In the southern city of Rafah, where many displaced people have sought refuge, hundreds showed up on Tuesday with baskets, pulling handcarts and even pushing a wheelchair laden with bottles outside the Abdul Salam Yassin waterworks to line up for clean water.

“That was my father’s cart,” said Amir al-Zahhar, a resident of Rafah. “He was martyred during the war. He used it to transport and sell fish, and now we use it to transport fresh water.”

Elsewhere in the city, people split logs and stacked kindling as fuel shortages forced them to burn wood for cooking and keeping warm.

Taking advantage of the sun to hand wash her family’s clothes on Tuesday, a woman told AFP: “I asked people for water. I have absolutely nothing. I borrowed everything from others, even the blankets.”

The UN Security Council called for the “safe and unhindered provision of large-scale humanitarian assistance” in a resolution last week.

It requested the appointment of a UN humanitarian coordinator to monitor and review third country aid to Gaza. On Tuesday, Sigrid Kaag, the outgoing Dutch finance minister, was appointed to the post.

The resolution, which did not call for an immediate end to the fighting, effectively gives Israel operational control over aid deliveries.

“BIG CONCERN”

Israeli army spokesman Daniel Hagari said Tuesday that troops “are fighting in the southern Gaza Strip in the Khan Yunis area and we have expanded the fighting to the area known as the central camp.”

Three more Israeli soldiers were killed in Gaza on Tuesday, bringing the total to 161 since the ground offensive began on October 27, the military said.

The U.N. human rights office said it was “deeply concerned by the ongoing bombardment of central Gaza by Israeli forces,” particularly after the military ordered residents to move to the central and southern regions.

France, a staunch ally of Israel, also expressed concern over Israel’s promises to intensify and prolong fighting.

There has also been violence in the occupied West Bank since the beginning of the war.

According to the Palestinian Ministry of Health, six people were killed early Wednesday in an Israeli operation in a refugee camp in the north of the West Bank.

According to the ministry, more than 300 Palestinians have been killed in the West Bank by Israeli forces and settlers since the war began.

REGIONAL SPARKS

The impact of the war was also felt across the region, with armed groups backed by Israel’s arch-enemy Iran escalating their activities.

U.S. forces fired more than a dozen attack drones and several missiles from Yemen’s Iran-backed Houthi rebels at ships in the Red Sea, the Pentagon said, reporting no damage or injuries.

The Houthis had claimed a rocket attack on a ship in the Red Sea and a drone strike on Israel, their latest such actions in solidarity with Gaza.

The Israeli military said one of its fighter jets “intercepted an enemy air target in the Red Sea area that was en route to Israeli territory.”

The Egyptian broadcaster Al-Qahera News reported that a flying object was hit about two kilometers from the coastal city of Dahab.
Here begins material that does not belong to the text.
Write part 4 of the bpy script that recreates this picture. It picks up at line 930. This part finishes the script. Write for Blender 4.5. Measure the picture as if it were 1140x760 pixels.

The city is located around 125 kilometers south of Eilat on the southern tip of Israel, the next target of the Yemeni rebels.

In Iraq, the US military launched attacks on pro-Iranian groups, which it blamed for numerous attacks on US and allied forces during the Israel-Hamas war.

According to Iraqi authorities, the attack left at least one person dead.

An anti-tank missile fired by the Iran-backed Lebanese Hezbollah movement injured nine soldiers, the Israeli military said, while Hezbollah announced the deaths of two of its fighters.

The incidents came after an Israeli strike in Syria on Monday killed Razi Mousavi, a senior commander of the Quds Force – the foreign arm of Iran’s Islamic Revolutionary Guard Corps (IRGC).